Seksis bagi pembacanya untuk dihantarkan
pada sesuatu yang transenden oleh penyairnya, maka muncullah dzikir batu,
barzanji, dan pencarian arah.
…
sementara laut menelan apa saja dengan
gambar bulan di
atasnya, sang pertapa hanya terus saja
mencipta arah yang
disepakatinya dalam hatinya sendiri mungkin, di sanalah
barat, ucapnya lirih
maka
tubuh puisi dengan demikian seolah menyatu dengan tubuh penyairnya. Penyair
senantiasa hadir dengan segenap jiwanya dalam setiap kata, baris, dan bait
puisi yang ditulisnya. Maka, jangan disalahkan Kekal menjadi Penyair.
Kaliurang-Jember,
8 April 2013
[1] Tulisan ini disajikan dalam acara bedah kitab
puisi Rembulan
di Taman Kabaret karya Kekal Hamdani yang diselenggarakan oleh
Kelompok Belajar Tikungan pada 9 April 2013
[2] Citra
estetik yang serupa juga dapat kita rasakan dalam puisi-puisi Melayu, yang
sekarang banyak diwarisi secara langsung oleh saudara-saudara di Malaysia dan Brunai.

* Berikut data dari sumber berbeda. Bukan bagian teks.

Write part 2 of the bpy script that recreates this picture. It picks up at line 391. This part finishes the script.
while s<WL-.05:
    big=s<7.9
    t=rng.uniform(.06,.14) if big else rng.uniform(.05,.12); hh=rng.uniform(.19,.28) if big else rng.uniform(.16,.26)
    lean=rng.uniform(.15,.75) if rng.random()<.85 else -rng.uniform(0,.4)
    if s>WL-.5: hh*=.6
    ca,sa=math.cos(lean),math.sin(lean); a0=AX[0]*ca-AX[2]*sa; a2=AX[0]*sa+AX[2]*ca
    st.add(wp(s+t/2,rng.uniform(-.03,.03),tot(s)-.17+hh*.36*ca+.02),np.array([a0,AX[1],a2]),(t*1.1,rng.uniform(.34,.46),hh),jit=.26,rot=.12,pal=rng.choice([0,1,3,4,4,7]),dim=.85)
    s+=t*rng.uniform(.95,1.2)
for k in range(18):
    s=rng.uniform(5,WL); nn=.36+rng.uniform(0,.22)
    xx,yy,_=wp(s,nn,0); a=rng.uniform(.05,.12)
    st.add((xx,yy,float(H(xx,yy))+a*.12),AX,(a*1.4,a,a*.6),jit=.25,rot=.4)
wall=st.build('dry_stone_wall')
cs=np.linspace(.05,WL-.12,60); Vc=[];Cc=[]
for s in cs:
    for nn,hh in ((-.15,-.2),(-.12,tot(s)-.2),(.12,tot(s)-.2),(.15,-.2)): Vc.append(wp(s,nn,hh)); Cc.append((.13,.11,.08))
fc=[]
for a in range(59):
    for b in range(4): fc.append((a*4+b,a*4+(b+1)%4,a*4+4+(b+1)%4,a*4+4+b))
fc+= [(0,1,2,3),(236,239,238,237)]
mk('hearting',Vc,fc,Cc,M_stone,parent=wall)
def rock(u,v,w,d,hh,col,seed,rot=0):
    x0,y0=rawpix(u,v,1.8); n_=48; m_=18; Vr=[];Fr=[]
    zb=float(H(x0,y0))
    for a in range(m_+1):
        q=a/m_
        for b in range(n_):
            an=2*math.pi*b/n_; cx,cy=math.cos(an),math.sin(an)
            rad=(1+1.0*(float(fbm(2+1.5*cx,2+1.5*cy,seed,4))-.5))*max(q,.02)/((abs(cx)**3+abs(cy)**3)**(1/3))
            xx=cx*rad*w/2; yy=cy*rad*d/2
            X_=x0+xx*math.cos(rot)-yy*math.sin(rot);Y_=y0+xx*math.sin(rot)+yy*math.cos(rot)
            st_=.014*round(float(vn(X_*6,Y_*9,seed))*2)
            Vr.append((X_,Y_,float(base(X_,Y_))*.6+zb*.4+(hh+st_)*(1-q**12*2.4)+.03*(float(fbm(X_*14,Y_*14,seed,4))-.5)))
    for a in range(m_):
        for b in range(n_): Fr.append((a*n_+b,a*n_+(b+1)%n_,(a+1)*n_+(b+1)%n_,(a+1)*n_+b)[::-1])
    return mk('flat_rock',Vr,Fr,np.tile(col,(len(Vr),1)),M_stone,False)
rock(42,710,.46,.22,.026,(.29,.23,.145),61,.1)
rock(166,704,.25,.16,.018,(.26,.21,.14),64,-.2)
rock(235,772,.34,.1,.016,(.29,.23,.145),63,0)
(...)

[3] Dalam catatan saya, setidaknya penyair telah
menulis puisi dalam sebuah perjalanan di beberapa daerah, antara lain; Jember,
Pamekasan, Yogyakarta, dan Jakarta.
[4]
Catatan singkat pada batu nisan untuk mengenang orang yang dikubur.
[5]
Gambaran ini sepertinya terlalu berani untuk saya nyatakan, akan tetapi
setidaknya itulah kesan subjektif saya yang barangkali sepintas dan penuh
gegabah untuk menggambarkan diri penyair.